What Are Those Lines on the Chart
K-line charts often have curves overlaid on them. The most common are Moving Averages (MA).
A moving average takes the average closing price over the past N days and plots it as a line. Commonly used ones include:
- MA7: Average price over the past 7 days — reflects short-term trends
- MA25: Average price over the past 25 days — reflects medium-term trends
- MA99: Average price over the past 99 days — reflects long-term trends
How to use them:
- When the price is above all moving averages, the market is in an uptrend
- When the price is below all moving averages, the market is in a downtrend
- When a shorter MA crosses above a longer MA (golden cross), it's typically a bullish signal
- When a shorter MA crosses below a longer MA (death cross), it's typically a bearish signal
Keep in mind: Moving averages are lagging indicators — they reflect what has already happened and can't guarantee the future direction.

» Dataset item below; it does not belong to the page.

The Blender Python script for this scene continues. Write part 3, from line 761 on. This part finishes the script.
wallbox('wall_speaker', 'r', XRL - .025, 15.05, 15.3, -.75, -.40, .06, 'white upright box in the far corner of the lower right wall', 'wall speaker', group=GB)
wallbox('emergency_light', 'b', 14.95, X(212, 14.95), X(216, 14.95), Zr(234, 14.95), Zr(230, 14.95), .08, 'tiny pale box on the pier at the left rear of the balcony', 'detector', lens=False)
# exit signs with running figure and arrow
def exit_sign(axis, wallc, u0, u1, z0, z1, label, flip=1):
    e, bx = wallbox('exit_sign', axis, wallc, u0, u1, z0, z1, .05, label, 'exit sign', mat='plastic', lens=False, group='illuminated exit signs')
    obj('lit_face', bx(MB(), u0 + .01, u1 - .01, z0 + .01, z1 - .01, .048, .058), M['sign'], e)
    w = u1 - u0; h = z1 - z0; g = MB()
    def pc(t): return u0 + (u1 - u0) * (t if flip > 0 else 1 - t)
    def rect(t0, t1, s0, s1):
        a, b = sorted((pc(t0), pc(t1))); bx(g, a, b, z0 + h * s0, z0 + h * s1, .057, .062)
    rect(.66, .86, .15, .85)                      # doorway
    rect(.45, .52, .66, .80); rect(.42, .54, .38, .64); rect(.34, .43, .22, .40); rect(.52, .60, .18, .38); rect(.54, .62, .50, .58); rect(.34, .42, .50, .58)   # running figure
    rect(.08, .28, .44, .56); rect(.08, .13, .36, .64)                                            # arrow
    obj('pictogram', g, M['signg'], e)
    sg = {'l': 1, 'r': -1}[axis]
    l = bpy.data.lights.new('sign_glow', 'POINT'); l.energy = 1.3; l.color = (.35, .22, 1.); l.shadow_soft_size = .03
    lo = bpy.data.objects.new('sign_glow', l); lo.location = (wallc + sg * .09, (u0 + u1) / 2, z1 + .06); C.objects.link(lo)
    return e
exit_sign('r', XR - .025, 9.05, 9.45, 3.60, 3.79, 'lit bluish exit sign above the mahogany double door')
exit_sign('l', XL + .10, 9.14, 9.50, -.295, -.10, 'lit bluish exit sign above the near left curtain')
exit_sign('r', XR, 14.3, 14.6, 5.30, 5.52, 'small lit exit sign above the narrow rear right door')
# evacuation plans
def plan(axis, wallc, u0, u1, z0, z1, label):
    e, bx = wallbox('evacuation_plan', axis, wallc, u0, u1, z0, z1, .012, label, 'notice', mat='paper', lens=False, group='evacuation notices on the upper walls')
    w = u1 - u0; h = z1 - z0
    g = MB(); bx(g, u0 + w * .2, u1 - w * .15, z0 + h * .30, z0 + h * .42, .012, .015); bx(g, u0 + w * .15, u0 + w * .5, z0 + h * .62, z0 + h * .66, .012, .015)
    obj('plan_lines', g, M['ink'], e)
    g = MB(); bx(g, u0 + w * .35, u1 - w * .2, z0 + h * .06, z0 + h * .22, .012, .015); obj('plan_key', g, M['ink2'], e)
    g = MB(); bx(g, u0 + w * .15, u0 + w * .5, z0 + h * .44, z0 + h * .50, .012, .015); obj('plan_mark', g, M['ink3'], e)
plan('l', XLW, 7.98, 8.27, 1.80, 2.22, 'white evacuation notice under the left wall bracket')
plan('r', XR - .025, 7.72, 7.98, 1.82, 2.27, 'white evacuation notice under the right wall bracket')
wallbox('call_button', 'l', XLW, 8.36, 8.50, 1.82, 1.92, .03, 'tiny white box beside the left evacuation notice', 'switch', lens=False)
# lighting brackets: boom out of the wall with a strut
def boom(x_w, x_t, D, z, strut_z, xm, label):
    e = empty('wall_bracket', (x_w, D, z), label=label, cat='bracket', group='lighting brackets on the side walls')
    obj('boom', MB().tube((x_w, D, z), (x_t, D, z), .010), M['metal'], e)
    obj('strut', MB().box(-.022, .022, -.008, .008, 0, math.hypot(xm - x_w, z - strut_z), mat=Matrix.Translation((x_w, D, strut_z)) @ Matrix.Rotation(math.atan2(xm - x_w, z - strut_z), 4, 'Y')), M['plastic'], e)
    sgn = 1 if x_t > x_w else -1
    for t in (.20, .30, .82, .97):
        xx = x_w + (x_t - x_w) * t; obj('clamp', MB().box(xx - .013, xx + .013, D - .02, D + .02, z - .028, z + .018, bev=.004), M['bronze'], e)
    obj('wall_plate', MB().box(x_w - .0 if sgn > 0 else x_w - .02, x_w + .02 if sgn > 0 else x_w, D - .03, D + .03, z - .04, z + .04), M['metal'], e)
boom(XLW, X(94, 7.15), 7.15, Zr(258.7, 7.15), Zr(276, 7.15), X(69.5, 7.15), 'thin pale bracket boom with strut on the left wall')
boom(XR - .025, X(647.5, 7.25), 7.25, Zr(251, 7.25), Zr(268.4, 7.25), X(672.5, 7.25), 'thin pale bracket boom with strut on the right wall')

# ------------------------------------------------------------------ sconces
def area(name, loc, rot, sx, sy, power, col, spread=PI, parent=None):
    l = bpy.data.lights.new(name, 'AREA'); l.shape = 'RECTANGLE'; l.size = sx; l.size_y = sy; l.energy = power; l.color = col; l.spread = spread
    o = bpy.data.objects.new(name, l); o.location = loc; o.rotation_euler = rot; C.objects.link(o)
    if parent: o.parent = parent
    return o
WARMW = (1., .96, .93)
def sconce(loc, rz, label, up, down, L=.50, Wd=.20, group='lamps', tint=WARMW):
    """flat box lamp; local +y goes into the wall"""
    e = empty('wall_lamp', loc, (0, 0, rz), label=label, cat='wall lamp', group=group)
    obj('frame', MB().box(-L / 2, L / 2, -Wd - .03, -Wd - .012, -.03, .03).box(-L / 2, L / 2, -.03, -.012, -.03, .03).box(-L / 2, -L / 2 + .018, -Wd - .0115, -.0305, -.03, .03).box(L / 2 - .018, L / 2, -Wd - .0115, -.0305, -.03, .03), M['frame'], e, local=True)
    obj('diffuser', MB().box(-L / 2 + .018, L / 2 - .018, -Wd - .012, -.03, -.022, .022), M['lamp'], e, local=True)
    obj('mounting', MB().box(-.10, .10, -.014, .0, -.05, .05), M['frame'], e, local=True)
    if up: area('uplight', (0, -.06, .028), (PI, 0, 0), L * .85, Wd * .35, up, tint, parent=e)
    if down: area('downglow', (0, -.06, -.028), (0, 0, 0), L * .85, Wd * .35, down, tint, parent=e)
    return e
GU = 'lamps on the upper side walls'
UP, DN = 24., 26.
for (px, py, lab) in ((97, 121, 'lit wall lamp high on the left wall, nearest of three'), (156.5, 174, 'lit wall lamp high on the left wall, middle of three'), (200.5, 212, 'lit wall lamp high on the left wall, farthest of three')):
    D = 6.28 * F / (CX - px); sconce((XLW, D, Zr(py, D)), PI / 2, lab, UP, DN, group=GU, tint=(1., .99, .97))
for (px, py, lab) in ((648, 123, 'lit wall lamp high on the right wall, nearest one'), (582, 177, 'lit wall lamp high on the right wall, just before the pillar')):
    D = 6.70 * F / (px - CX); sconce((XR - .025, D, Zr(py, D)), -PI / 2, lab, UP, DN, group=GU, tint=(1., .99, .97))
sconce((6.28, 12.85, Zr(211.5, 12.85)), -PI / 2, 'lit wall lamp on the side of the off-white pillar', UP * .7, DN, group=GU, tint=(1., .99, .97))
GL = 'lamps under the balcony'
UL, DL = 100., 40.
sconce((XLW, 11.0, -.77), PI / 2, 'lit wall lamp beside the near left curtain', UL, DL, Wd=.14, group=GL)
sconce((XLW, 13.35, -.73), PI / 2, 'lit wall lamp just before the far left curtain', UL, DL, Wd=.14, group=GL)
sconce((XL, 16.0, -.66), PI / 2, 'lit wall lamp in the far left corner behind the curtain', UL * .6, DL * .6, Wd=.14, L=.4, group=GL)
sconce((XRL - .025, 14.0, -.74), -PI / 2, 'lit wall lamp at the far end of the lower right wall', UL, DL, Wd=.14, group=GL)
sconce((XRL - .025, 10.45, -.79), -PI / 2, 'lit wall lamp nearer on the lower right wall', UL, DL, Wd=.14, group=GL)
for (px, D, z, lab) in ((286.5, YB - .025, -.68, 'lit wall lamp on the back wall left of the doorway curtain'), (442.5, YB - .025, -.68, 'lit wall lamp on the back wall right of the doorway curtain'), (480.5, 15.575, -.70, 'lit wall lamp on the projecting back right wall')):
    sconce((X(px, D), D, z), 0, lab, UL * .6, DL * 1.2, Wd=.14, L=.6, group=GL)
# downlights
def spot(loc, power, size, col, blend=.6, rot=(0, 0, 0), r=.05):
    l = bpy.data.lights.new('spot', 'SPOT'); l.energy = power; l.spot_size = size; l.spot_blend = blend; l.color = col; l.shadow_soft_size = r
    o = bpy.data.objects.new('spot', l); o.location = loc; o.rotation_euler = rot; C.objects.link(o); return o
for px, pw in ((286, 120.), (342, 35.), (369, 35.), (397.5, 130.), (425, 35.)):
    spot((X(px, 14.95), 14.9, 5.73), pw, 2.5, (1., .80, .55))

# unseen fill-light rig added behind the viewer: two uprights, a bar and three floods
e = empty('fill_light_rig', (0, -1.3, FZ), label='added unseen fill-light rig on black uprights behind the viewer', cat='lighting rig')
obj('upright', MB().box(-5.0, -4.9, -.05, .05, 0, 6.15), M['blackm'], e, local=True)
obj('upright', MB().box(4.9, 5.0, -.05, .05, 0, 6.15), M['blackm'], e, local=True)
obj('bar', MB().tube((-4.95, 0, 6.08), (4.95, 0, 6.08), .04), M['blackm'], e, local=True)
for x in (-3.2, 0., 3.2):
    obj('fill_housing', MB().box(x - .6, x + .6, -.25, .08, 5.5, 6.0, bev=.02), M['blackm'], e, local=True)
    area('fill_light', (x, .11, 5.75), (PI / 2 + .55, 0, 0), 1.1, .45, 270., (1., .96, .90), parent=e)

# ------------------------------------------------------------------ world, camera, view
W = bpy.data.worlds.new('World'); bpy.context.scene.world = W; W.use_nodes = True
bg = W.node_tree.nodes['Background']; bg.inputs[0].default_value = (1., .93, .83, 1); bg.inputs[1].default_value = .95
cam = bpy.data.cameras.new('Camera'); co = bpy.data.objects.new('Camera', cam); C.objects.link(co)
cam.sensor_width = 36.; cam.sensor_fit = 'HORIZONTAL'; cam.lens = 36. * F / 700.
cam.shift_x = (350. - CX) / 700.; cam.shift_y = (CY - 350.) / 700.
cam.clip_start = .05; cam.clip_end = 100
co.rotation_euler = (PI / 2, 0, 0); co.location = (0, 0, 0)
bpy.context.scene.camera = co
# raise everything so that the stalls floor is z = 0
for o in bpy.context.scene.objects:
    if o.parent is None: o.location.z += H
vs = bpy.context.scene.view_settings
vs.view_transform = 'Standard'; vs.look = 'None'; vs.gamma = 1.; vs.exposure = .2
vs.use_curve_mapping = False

How to Use the Chart in the Binance App
- Open the App and navigate to any trading pair (e.g., BTC/USDT)
- Tap the chart area to enter full-screen mode
- Use the bottom bar to switch timeframes
- Pinch to zoom in or out
- Long-press on a candlestick to see its exact OHLC data
- Tap the "Indicators" button to add or remove technical indicators
Common Beginner Mistakes
1. Looking at only one timeframe The daily chart shows an uptrend, but the 15-minute chart shows a drop — and you panic. In reality, different timeframes can tell very different stories. Use the larger timeframe for direction and the smaller timeframe for entry and exit points.
2. Trying to memorize every pattern There are dozens of candlestick patterns. Beginners don't need to learn them all. Mastering bullish candles, bearish candles, and dojis is enough to start.
3. Treating K-line charts as a prediction tool K-line charts display historical prices. They help you understand market conditions but can't precisely predict the future. Don't go all-in just because you spot a "bullish pattern."
4. Ignoring volume Many beginners focus only on the shape and color of candlesticks and overlook the volume bars below. Volume is a crucial reference for validating the reliability of price movements.
K-line charts are a foundational skill for traders. You don't need to learn everything at once, but it's worth investing time to gradually master them. Starting today, open Binance and spend a few minutes looking at the daily chart each day — within two weeks, those candlesticks will start feeling a lot more familiar.